Posted: Tue Feb 22, 2005 3:31 pm
by shamim
Your Algorithm looks basically correct as it is indeed a MAX flow problem.

But here is how I considered it.

suppose there is one source, some adapters , some device, and one sink.
The capacity from source to adapters is infinite( if the shop has supply ), the capacity of adapters to adapters is also infinite, and the capacity of adapters to device is one and capactiy of device to sink is also one.

Well, I know my explanation is vague, but try to make something out of it.

Posted: Wed Feb 23, 2005 12:18 am
by greco
My solution seems easier.. I have only n+m+2 vertices, and the i'th device is connected to the j'th plug with a 1-capacity edge only if we can connect the two, using any kind of adapter.

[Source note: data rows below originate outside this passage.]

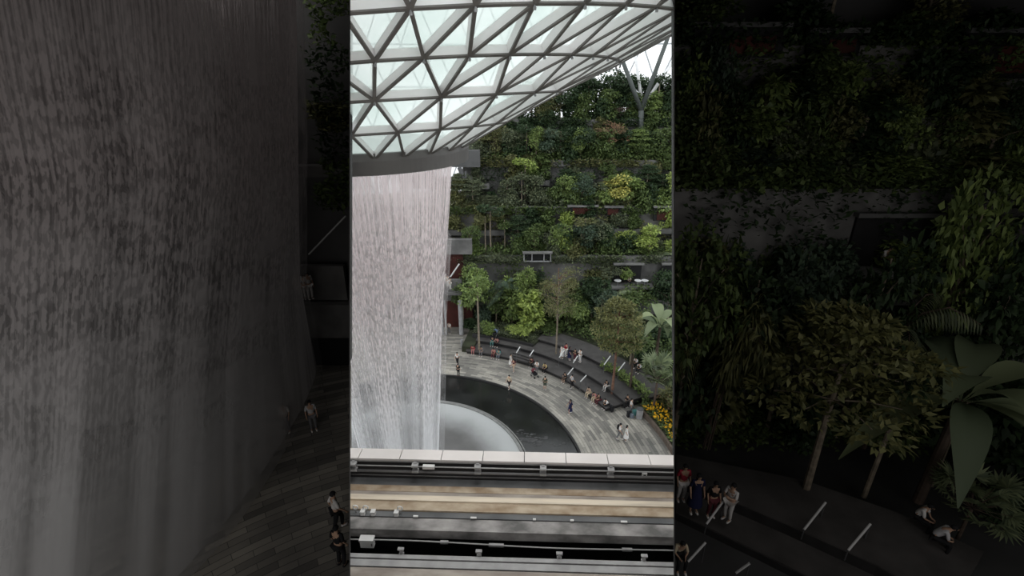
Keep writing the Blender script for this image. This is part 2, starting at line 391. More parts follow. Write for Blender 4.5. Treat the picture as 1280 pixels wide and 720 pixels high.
# planting beds and kerbs
b = MB(); b.arc(27.2, 75, -.2, 1.3, 88, 200, 60); o = b.build('floor_planting_bed', M['soil']); struct(o)
b = MB(); b.arc(23.4, 27.2, -.2, .5, 70, 112, 30); o = b.build('floor_flower_bed', M['soil']); struct(o)
b = MB(); b.arc(20.6, 27.2, -.2, .75, 168, 172, 4); b.arc(23.2, 27.2, -.2, 1.2, 150, 168, 16); o = b.build('floor_back_bed', M['soil']); struct(o)
b = MB(); b.arc(23.2, 23.4, -.1, .55, 70, 111, 30); o = b.build('trim_1', M['curb']); struct(o)
b = MB(); b.arc(23.0, 23.2, .0, 1.25, 150, 170, 16); o = b.build('trim_2', M['deckface']); struct(o)

# ---------------------------------------------------------------- terraced garden walls
TZ = {1: (60., 9.5), 2: (64., 15.), 3: (68., 20.5), 4: (72., 25.5)}
TX0 = {1: -40., 2: -40., 3: -6.8, 4: -6.8}
def px_to_x(px, y, z): return (px-640)/F*(y*CT+(EYE-z)*ST)
for k, (y, z) in TZ.items():
    x0 = TX0[k]; yb = TZ[k+1][0] if k < 4 else 92.
    b = MB(); b.box(((x0+60)/2, y+.25, (z-.2+(0 if k == 1 else TZ[k-1][1]-.5))/2), (60-x0, .5, z+.2-(0 if k == 1 else TZ[k-1][1]-.5)))
    o = b.build('wall_terrace', M['concrete']); struct(o)
    b = MB(); b.box(((x0+60)/2, (y+yb)/2+.25, z-.9), (60-x0, yb-y-.05, .8)); o = b.build('floor_terrace', M['soil']); struct(o)
    b = MB(); b.box(((x0+60)/2, y-.1, z-.1), (60-x0, .7, .8)); o = b.build('trim_terrace', M['concrete']); struct(o)
# openings (dark recesses with red interior) in the terrace walls
def opening(x0, y0, x1, y1, yw, m1, label, frame=None, kindname='wall_opening'):
    p, q = YP(x0, y0, yw-.02), YP(x1, y1, yw-.02)
    t = thing(kindname, label, 'opening')
    c = ((p.x+q.x)/2, yw-.05, (p.z+q.z)/2); w = q.x-p.x; h = p.z-q.z
    bxo('recess', (c[0], yw-.02, c[2]), (w, .12, h), M['black'], t)
    if m1: bxo('red_interior', (c[0]-w*.02, yw-.11, c[2]-h*.05), (w*.66, .06, h*.75), m1, t)
    if frame:
        for dx in (-w/2, -w/5, w/4, w/2): bxo('mullion', (c[0]+dx, yw-.2, c[2]), (.12, .14, h), frame, t)
        for dz in (-h/2, h/2): bxo('frame_bar', (c[0], yw-.2, c[2]+dz), (w+.2, .14, .12), frame, t)
    bxo('lintel', (c[0], yw-.3, p.z+.12), (w+.4, .5, .22), M['concrete'], t)
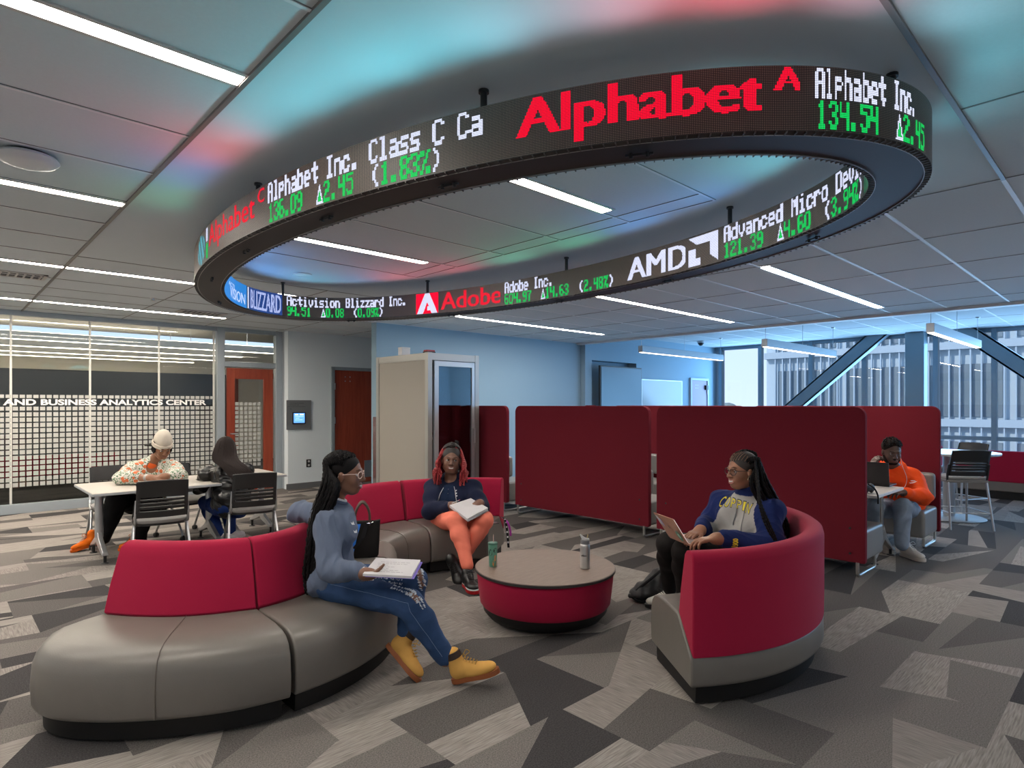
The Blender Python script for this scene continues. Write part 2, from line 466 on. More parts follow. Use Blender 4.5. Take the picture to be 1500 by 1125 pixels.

This should be right too... but it keeps wa-ing. :(

Posted: Sun May 01, 2005 12:47 am
by Abednego
This input is invalid. There is at most 1 of each type of socket. I checked this with an assert().

753 - A plug for UNIX

Posted: Thu May 05, 2005 11:37 am
by frk_styc
I use the highest-label preflow-push algorithm for max flow. To find the node with the "highest-label" I use a heap (push_heap & pop_push from STL with a Less functor for key comparison). My submissions all end up with a runtime error (SIGSEGV). After checking many times I still can't find the code segment which may have caused that. Here is my code:

Code: Select all

Deleted by a lazy admin

Posted: Thu May 05, 2005 2:27 pm
by mf
There can be more than 300 plug names in the input - each of the 100 adapters may introduce up to two new plug names. Increase your MAX constant to something like a 500.

Also, your program does not print a blank line between test cases.